When Andrew Barth Feldman puts on his striped polo, the lights in his Music Box Theatre dressing room glow blue and the separation between actor and character is blurred. The 16-year-old literally becomes Evan Hansen.
"I couldn’t tell you what it is that makes me understand him so deeply," Feldman says, shifting on the large green couch in his dressing room. "I’m able to fully surround myself in his world."
Feldman, a high school junior, first appeared in "Dear Evan Hansen" on Jan. 30. On April 25, the show, which depicts how teen suicide impacts students, will celebrate its milestone 1,000th show with him in the leading role.
Feldman already appears at ease in his stage persona, unfazed by this seemingly intimidating fact: He makes his Broadway debut in a Tony-winning musical previously fronted by fan-favorite Ben Platt, and he’s the youngest to ever appear in this production’s leading role.
"A lot of people ask me what makes my Evan different, and that’s almost like asking someone: What defines you?" Feldman says. "To me, Evan is a real person and he’s separate from what the other actors have done."
Becoming Evan
There’s a sense of sincerity when Feldman talks about "Dear Evan Hansen." He doesn’t believe he’s trying to be anything, or anyone, he’s not, which just may have helped him overcome the daunting task of shadowing Platt, who’s one award shy of an EGOT.
He first saw "Dear Evan Hansen" as an audience member in 2016, and said he had left with an "obsession" that one day he would be able to command the stage as powerfully as Platt.
"I wanted the knowledge that I could, one day, perform some semblance of the magnificence Ben Platt was putting on the stage," he said. "I worked so hard mastering every take of what he did, but it wasn’t true and it wasn’t real."
The actor secured the role himself after a casting producer from the show saw him win the high school musical theater Jimmy Award for his performance in his school’s "Catch Me If You Can" production last July.

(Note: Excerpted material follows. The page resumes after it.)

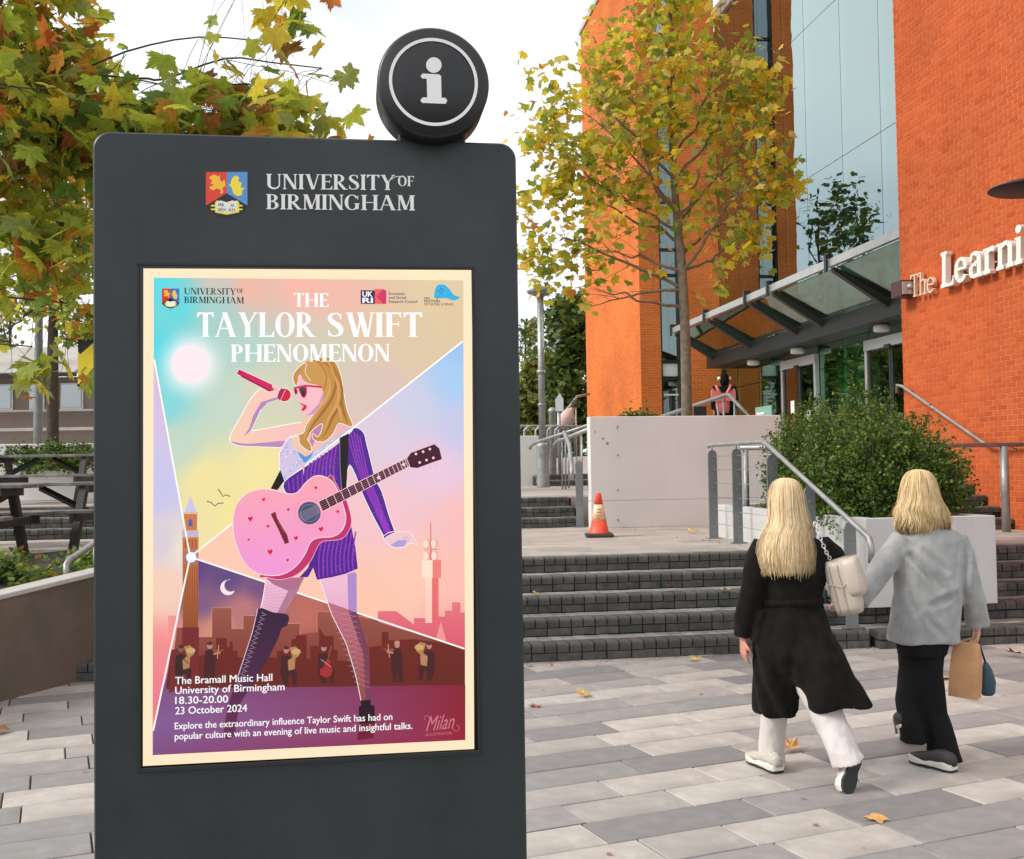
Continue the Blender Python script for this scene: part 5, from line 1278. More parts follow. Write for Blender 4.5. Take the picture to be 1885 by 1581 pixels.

"I’ve been performing since I was 8 years old. At the beginning, I was always trying to be something that I wasn’t, but I think Evan is really something that I am," he says.
Platt’s influence
Feldman assures you his Evan is unique, but he doesn’t tire of the comparisons to his Tony-winning predecessor. "I love talking about Ben!" Feldman admits.
One of his fondest memories, aside from seeing the actor perform for the first time in 2016, was getting to know him on a personal level over lunch and tickets to "Waitress."
"He was very much more a guide into the world of ‘Evan Hansen’ in terms of the people I’d be interacting with," Feldman says. "But, less so a guide into Evan, because he wanted me to find my own Evan."
Platt, while promoting his debut recording album on a separate occasion, tells us by telephone that he didn’t direct Feldman’s performance in any way.
"I tried to impart any wisdom I could articulate even though it’s sort of a weirdly, inarticulable experience playing that character," he says. "That experience was very emotional and a life-changing one for me. It was obviously a very difficult thing to leave behind and it’s not always the easiest thing emotionally to return to unless it’s for a very special reason, like a film or something like that. I very much want to live and let live as far as the future Evans are concerned."
Finding the new
As a high schooler himself, Feldman says it was painless to slip into the relatable role of an anxious, at times isolated, teen.
"I didn’t have to be perfect," says Feldman, who went to Lawrence Woodmere Academy. "I’m just going to do the best that I can on any given night. I feel like a lot of people are really scared of the whole Broadway thing, but it’s really not that scary."
That sense of comfort translates to being well prepared. The teen started his own Long Island-based theater company, Zneefrock Productions, at age 12, and had been juggling up to five shows at once at Lynbrook’s Plaza Theatrical Productions, the Rockaway Theater Company and Manhattan’s St. Gregory’s Theater Group before moving to Broadway.
Of course, the confident actor isn’t immune to natural anxieties.
"There’s a new thing for me to be anxious about every day as a teen," he says. "I love Evan so much, and I love his mind as dangerous and messy as it is. I love it and I love him. When I’m not doing the show, I miss him. Whatever concerns I may have are nothing compared to that."
All of Evan’s nervous tics, he says, like patting his leg and clenching a fist, come to him in the moment. They’re not written into the script, and something he wanted to work out on his own.
"The show talks about mental health as something that should not be stigmatized. It puts it there so that if you’re going through that and feeling alone, we can say look at me. I’m going through this, too."
1,000 more?
Currently, Feldman’s days are packed between home schooling and three shows a week, which leaves little time for his other favorite activities, like annual trips to Disney. But, he doesn’t mind.
"I’m very early in the run. I don’t know long they’ll want me and I don’t know if a year from now I’ll be an old man and my hair will be going gray, but as far as I can say right now," he says, "with the understanding that this could change a year from now, but I don’t want to ever see giving Evan up."